Untuk memimpin jalannya peristiwa ini dibutuhkan
sebuah partai buruh massa revolusioner yang sudah jauh-jauh hari telah
mempersiapkan dirinya untuk menghadapi momen tersebut. Partai ini, yang
berlandaskan Marxisme, akan membawa kemenangan telak perebutan kekuasaan oleh
buruh atas kelas borjuasi seperti halnya keberhasilan Revolusi Oktober 1917 di
Rusia. Namun, keberhasilan Revolusi Oktober tidak dibangun dalam waktu sekejap.
Ia melewati martir-martir kaum muda revolusioner pada 1860-an untuk sampai pada
gagasan Marxisme. Ia berkembang dan memperoleh pengejawantahannya di dalam
partai Bolshevik yang memimpin keberhasilan revolusi.
Sekarang, kaum muda Indonesia tidak harus melalui
bertahun-tahun untuk sampai kepada Marxisme seperti halnya di Rusia. Tidak pula
harus melewati periode Turun ke Bawah dan berdandan ala Muzhik, petani Rusia.
Kaum muda harus mengatakan, bahwa: cukup sudah berlarian dari satu kampanye ke
kampanye lain. Kita harus mengakhiri aktivisme ini bila kita ingin menang.

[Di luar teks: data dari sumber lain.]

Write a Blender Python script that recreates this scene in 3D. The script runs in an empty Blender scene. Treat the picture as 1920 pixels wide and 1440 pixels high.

Sudah saatnya kita membangun partai Bolshevik; merebut kekuasaan dari tangan
borjuasi, meletakkan kekuasaan di tangan kaum buruh, dan ini berarti
sosialisme. Dan kami, Militan Indonesia, tidak malu-malu untuk mengakui bahwa
kami berdiri di sepanjang garis yang dicapai oleh Revolusi Oktober; bahwa kami
berdiri untuk Marxisme Revolusioner; berdiri di bawah panji Bolshevisme dan
perjuangan kaum buruh sedunia. Maka dengan itu kami menyerukan kepada kaum
buruh dan muda revolusioner bergabung dengan kami.